Claro está que el supuesto socava los cimientos de lo que ahora tenemos: por un lado, una clase política que se siente incomprendida por sus congéneres y por otro, un amplio sector de contribuyentes que no le reconoce casi ningún mérito a aquella. Para romper el actual esquema que, al incluir a los políticos en su propia red de intereses, ha cambiado el concepto de lo que siempre fueron las clases sociales, se necesitarían reflexiones conjuntas alejadas de los sectarismos tan propios de nuestra época. Habría que manejar con muchísimo cuidado un debate que se me antoja áspero, habida cuenta que algunos protestarían por considerar que ningún demócrata puede obligar a otro a convertirse, aún por poco tiempo, en un ser político (aunque todos lo somos) y otros no verían bien el número de puestos ocupados obligatoriamente, y la consiguiente reducción de la oferta para muchas de sus posibles y ambiciosas expectativas.

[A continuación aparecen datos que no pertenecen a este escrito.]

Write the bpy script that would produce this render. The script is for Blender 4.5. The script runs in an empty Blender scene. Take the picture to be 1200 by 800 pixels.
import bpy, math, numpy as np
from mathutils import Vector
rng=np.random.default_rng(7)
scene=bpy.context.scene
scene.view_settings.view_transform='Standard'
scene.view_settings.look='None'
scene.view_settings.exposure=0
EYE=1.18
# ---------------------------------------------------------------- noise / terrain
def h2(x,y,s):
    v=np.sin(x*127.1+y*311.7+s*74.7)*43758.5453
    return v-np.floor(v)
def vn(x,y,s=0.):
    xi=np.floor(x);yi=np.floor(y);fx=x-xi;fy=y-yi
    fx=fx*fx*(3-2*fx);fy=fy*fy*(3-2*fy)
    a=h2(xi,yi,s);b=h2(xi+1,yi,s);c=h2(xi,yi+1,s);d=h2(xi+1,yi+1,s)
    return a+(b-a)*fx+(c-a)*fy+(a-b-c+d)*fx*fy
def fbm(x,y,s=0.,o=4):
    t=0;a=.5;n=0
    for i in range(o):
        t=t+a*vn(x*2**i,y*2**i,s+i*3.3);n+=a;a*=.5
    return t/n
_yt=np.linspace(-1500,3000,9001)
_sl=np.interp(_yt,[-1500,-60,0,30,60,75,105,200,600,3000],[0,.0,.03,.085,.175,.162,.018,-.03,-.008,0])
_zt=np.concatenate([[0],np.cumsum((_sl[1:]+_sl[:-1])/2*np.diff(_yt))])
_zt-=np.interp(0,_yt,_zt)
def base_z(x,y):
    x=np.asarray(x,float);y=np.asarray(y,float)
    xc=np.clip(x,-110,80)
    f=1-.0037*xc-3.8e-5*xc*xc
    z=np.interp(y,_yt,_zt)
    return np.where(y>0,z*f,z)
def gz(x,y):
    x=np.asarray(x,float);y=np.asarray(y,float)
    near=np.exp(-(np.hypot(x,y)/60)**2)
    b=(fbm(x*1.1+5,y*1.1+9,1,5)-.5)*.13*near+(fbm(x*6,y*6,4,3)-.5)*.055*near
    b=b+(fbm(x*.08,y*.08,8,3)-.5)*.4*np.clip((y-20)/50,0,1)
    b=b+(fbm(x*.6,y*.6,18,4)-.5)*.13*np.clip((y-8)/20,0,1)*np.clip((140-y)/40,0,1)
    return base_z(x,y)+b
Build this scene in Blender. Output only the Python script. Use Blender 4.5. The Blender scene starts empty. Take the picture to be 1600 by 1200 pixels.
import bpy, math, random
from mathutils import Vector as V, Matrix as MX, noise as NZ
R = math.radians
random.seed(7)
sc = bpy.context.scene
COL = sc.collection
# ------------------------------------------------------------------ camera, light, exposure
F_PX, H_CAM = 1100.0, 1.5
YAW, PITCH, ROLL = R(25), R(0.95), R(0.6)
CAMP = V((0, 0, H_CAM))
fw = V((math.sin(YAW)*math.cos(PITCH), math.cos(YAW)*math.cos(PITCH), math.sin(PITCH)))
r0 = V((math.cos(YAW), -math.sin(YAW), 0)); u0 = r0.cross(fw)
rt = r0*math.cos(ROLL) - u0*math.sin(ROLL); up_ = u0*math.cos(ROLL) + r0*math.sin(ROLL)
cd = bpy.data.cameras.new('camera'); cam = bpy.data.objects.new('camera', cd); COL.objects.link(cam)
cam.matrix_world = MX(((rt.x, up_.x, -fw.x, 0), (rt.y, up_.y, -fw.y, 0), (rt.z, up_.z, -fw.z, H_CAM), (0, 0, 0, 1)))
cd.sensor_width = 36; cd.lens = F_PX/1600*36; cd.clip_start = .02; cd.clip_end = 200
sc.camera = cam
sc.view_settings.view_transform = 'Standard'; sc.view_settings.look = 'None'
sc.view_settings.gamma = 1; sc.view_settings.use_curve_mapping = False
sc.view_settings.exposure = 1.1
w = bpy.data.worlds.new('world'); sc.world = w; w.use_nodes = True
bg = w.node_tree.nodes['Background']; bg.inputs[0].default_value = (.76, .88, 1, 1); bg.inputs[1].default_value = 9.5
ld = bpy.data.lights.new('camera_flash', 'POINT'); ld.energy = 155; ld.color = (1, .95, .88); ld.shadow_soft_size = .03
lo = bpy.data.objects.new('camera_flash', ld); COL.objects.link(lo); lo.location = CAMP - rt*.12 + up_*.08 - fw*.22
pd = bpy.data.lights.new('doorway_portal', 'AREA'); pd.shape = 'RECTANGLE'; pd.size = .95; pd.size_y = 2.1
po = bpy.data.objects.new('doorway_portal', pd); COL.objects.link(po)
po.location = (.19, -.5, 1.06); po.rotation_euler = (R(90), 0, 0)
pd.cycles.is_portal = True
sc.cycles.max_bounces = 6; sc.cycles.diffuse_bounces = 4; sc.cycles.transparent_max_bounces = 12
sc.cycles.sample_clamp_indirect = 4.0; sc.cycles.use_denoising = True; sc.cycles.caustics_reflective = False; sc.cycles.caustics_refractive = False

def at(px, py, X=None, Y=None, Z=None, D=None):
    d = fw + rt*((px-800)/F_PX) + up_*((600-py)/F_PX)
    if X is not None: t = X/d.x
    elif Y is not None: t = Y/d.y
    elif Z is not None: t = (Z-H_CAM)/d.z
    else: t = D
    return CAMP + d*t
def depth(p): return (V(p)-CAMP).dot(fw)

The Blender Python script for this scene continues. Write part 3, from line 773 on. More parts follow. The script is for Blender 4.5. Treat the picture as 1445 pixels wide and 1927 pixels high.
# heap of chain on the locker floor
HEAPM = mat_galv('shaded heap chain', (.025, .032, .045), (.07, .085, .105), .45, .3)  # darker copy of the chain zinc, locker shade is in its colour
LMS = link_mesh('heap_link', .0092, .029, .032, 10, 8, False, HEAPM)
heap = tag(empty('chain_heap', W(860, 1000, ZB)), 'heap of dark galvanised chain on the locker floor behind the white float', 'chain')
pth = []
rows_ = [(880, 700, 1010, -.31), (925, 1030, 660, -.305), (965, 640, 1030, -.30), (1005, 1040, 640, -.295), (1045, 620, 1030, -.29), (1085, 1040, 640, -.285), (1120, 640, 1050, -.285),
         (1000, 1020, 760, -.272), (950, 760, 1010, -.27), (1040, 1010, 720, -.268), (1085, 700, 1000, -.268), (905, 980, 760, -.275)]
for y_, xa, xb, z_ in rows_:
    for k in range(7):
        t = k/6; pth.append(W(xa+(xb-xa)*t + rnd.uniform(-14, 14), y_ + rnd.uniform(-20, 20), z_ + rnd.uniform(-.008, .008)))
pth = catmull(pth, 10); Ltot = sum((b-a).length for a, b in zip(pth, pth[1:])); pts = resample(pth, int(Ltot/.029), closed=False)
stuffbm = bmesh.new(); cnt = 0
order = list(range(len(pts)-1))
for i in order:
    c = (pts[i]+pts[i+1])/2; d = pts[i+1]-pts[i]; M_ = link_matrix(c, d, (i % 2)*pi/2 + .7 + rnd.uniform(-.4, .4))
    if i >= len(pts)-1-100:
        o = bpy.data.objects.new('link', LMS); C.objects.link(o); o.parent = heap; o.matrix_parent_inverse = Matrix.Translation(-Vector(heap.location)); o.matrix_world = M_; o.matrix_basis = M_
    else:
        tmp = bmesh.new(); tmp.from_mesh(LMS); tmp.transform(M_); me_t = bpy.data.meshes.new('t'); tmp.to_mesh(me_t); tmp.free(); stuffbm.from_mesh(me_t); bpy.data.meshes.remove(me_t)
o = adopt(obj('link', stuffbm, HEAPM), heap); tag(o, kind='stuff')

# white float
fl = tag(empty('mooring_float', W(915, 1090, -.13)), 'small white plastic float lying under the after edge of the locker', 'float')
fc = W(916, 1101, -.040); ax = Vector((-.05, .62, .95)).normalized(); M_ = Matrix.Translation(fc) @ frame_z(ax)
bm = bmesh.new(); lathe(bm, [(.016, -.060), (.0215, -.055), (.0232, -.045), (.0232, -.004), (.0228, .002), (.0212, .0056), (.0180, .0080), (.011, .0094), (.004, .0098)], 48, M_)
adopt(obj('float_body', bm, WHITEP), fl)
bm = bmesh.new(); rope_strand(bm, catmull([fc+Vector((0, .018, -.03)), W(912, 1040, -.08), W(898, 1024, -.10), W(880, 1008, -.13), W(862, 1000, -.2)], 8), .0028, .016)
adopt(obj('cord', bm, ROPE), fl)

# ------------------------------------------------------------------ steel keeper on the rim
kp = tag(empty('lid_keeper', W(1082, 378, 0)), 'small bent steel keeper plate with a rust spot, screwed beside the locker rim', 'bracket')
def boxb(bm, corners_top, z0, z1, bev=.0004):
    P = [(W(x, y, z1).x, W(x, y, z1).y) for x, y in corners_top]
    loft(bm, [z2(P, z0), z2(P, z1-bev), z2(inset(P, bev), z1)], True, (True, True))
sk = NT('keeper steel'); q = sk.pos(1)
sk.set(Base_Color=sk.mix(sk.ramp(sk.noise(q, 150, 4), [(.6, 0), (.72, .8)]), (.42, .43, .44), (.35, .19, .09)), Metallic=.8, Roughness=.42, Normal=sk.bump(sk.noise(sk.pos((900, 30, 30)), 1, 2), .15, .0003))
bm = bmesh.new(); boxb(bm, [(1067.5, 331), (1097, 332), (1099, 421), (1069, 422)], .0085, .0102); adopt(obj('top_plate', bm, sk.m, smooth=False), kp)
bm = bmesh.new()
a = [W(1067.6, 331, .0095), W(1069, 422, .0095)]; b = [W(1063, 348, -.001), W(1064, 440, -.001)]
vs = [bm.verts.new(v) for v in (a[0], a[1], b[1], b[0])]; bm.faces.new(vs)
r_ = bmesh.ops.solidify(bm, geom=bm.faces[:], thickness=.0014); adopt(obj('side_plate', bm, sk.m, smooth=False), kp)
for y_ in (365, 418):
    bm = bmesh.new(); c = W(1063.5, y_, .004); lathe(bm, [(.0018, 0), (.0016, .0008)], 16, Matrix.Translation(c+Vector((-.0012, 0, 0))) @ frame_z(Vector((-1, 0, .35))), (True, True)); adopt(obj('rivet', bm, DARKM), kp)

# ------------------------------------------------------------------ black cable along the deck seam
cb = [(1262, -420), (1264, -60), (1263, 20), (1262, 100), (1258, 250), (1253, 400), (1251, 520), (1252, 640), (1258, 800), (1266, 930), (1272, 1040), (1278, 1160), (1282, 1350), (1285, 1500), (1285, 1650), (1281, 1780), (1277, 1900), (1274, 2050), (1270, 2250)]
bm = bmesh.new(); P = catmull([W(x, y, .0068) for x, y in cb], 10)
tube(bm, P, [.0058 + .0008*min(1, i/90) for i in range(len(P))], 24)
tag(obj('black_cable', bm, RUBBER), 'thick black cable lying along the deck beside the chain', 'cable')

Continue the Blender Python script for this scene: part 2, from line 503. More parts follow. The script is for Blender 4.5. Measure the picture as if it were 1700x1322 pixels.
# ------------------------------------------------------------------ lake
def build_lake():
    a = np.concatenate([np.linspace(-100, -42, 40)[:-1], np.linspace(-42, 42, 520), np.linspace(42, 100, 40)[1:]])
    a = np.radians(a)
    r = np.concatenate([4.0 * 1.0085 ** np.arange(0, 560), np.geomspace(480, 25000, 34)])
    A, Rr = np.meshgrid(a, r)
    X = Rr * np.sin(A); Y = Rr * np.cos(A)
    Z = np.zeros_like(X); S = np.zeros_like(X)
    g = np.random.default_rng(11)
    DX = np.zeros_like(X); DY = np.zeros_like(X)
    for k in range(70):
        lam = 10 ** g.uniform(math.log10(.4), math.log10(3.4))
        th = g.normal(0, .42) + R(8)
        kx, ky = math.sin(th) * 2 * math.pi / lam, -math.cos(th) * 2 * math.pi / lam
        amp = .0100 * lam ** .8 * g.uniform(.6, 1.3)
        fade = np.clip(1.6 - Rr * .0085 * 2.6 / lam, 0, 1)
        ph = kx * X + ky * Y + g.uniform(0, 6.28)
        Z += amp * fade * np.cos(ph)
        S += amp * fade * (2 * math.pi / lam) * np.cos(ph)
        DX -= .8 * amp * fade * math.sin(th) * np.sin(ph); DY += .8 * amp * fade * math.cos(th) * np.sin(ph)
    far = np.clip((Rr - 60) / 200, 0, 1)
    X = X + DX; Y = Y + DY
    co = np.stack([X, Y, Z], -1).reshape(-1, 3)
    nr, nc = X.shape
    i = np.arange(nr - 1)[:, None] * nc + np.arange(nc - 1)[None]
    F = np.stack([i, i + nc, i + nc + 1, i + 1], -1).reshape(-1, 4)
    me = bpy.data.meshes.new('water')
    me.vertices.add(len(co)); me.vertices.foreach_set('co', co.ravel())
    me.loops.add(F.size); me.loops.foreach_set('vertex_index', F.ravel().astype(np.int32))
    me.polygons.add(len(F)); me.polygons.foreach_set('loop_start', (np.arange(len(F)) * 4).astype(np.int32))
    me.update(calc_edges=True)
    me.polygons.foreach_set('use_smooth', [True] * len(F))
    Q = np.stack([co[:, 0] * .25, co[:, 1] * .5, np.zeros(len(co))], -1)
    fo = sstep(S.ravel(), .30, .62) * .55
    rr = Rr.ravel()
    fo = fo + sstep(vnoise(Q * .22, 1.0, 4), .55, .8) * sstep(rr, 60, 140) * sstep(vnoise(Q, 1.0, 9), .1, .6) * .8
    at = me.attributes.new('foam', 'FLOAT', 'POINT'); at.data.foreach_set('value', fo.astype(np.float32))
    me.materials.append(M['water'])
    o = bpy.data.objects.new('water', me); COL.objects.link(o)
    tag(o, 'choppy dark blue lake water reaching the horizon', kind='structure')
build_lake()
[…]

Las mujeres jóvenes de mi generación realizábamos trabajos sociales. Obligatoriamente. Era el contrapunto a la mili obligada para los chicos. Podías escoger donde hacerlos y yo elegí dar clase a niños humildes de familias desestructuradas, en un centro religioso dedicado a tales fines. La primera vez que entré en clase, la profesora utilizó un pretexto para salir corriendo, dejándome allí, perpleja y un tanto cohibida. El resultado de la jornada fue nefasto, los escolares hablaban todo el rato entre ellos y no escuchaban. Tampoco parecían interesados en ninguna de las disciplinas a impartir y hasta en el patio, durante los recreos, se dedicaban más a pelearse que a disfrutar del ocio que el asueto podía proporcionarles. Pasé varios días malos, llenos de frustración por mi impericia para detener un desorden que iba más lejos del barullo en las clases, pues ahondaba en su procedencia social, y convencida de no poder con ello, lo dejé en cuanto pude. Para punto y seguido trabajar con obreros analfabetos de un barrio sin luz ni asfaltado y que cuando llegaban de sus tareas aún sacaban fuerzas intentando aprender a leer y escribir dentro de unos onerosos programas de alfabetización. Yo sería la que aprendí. Conocí la pobreza, no solo la física, también la mental. Y aunque no digo que mi interés por lo socialmente político se gestase totalmente entonces, sin duda fue ahí donde se redefinió agudamente. Porque es la cercanía en los entornos de los propios problemas, y la necesidad de resolverlos, la que faja y crea el constructo con el que uno se guía en aquellos aspectos que tienen que ver con la justicia social.